— Start of Supplied data —

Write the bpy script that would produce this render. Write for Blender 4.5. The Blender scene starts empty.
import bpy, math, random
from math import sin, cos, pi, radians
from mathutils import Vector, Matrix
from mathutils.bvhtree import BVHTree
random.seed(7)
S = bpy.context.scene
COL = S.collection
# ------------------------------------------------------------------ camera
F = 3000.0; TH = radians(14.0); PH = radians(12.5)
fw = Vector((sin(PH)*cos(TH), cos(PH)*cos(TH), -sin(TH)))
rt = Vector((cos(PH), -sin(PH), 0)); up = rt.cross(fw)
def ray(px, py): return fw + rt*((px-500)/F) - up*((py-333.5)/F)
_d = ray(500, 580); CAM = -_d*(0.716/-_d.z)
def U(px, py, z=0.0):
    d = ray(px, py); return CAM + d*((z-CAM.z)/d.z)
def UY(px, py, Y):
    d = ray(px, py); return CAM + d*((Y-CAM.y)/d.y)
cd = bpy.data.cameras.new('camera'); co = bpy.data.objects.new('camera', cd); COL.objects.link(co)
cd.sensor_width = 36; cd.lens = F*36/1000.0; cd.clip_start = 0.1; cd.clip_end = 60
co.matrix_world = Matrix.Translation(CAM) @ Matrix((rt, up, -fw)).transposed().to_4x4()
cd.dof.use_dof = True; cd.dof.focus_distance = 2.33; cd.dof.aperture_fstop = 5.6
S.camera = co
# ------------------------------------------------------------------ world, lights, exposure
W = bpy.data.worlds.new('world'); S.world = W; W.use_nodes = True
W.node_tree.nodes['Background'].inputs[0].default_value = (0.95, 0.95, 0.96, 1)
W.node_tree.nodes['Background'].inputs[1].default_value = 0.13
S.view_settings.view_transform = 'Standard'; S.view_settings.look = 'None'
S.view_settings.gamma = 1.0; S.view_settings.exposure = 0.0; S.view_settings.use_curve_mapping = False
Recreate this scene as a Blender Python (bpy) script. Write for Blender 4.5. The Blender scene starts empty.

— End of Supplied data —

### [Direction]
Transcribe all lines as written.

### [Full solution]
Write the bpy script that would produce this render. Write for Blender 4.5. The Blender scene starts empty.
import bpy, math, random
from math import sin, cos, pi, radians
from mathutils import Vector, Matrix
from mathutils.bvhtree import BVHTree
random.seed(7)
S = bpy.context.scene
COL = S.collection
# ------------------------------------------------------------------ camera
F = 3000.0; TH = radians(14.0); PH = radians(12.5)
fw = Vector((sin(PH)*cos(TH), cos(PH)*cos(TH), -sin(TH)))
rt = Vector((cos(PH), -sin(PH), 0)); up = rt.cross(fw)
def ray(px, py): return fw + rt*((px-500)/F) - up*((py-333.5)/F)
_d = ray(500, 580); CAM = -_d*(0.716/-_d.z)
def U(px, py, z=0.0):
    d = ray(px, py); return CAM + d*((z-CAM.z)/d.z)
def UY(px, py, Y):
    d = ray(px, py); return CAM + d*((Y-CAM.y)/d.y)
cd = bpy.data.cameras.new('camera'); co = bpy.data.objects.new('camera', cd); COL.objects.link(co)
cd.sensor_width = 36; cd.lens = F*36/1000.0; cd.clip_start = 0.1; cd.clip_end = 60
co.matrix_world = Matrix.Translation(CAM) @ Matrix((rt, up, -fw)).transposed().to_4x4()
cd.dof.use_dof = True; cd.dof.focus_distance = 2.33; cd.dof.aperture_fstop = 5.6
S.camera = co
# ------------------------------------------------------------------ world, lights, exposure
W = bpy.data.worlds.new('world'); S.world = W; W.use_nodes = True
W.node_tree.nodes['Background'].inputs[0].default_value = (0.95, 0.95, 0.96, 1)
W.node_tree.nodes['Background'].inputs[1].default_value = 0.13
S.view_settings.view_transform = 'Standard'; S.view_settings.look = 'None'
S.view_settings.gamma = 1.0; S.view_settings.exposure = 0.0; S.view_settings.use_curve_mapping = False
Recreate this scene as a Blender Python (bpy) script. Write for Blender 4.5. The Blender scene starts empty.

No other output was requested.